→ What the task asks
Where a line of the material contains the string "from", copy that line.
── Source data ──
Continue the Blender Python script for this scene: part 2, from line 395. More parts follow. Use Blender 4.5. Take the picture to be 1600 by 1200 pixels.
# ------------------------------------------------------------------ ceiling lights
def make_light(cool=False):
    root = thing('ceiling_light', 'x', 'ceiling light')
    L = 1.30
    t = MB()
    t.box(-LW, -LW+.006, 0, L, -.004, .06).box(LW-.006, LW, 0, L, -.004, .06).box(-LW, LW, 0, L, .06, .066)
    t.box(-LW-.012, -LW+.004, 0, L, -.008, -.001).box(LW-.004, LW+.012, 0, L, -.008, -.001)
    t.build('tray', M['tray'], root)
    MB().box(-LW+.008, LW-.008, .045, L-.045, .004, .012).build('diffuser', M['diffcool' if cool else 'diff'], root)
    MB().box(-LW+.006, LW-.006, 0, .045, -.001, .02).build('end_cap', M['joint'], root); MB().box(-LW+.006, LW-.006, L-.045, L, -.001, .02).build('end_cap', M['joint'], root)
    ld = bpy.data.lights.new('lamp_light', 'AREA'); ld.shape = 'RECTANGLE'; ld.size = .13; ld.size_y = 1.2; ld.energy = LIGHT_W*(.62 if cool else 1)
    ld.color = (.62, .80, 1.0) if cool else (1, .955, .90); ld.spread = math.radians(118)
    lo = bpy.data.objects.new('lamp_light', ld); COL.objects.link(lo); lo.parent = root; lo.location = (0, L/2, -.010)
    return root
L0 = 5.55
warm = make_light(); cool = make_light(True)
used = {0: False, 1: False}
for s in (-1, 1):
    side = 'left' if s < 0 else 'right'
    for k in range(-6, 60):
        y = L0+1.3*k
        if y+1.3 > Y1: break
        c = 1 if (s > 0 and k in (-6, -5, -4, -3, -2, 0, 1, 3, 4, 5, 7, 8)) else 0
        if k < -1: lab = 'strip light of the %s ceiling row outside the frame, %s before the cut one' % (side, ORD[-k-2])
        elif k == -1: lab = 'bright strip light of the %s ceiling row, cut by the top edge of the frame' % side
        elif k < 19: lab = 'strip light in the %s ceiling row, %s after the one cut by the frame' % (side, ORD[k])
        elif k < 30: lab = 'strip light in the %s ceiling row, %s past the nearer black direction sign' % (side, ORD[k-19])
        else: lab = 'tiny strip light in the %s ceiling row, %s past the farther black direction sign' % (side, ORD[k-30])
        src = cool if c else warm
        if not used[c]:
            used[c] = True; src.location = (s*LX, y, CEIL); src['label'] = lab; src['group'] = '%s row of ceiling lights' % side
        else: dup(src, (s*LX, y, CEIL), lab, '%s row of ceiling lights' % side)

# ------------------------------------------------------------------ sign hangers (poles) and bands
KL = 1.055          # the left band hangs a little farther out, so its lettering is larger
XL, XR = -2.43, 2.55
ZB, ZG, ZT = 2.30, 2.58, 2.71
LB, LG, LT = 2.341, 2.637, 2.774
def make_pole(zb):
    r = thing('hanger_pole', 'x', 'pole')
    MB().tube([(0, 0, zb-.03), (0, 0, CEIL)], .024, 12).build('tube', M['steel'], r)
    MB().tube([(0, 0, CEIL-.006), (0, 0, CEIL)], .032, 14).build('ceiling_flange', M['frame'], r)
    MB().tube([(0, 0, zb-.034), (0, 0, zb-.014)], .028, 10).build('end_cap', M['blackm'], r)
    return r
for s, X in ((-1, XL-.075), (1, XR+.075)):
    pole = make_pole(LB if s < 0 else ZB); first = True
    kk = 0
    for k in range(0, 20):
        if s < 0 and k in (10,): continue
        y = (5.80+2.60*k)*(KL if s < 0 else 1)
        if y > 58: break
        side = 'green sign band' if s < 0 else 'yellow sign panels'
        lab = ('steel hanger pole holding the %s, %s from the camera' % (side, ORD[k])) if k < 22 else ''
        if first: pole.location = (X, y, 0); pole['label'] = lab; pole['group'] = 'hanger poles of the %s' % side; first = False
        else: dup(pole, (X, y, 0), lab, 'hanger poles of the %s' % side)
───
→ Full output
Continue the Blender Python script for this scene: part 2, from line 395. More parts follow. Use Blender 4.5. Take the picture to be 1600 by 1200 pixels.
        lab = ('steel hanger pole holding the %s, %s from the camera' % (side, ORD[k])) if k < 22 else ''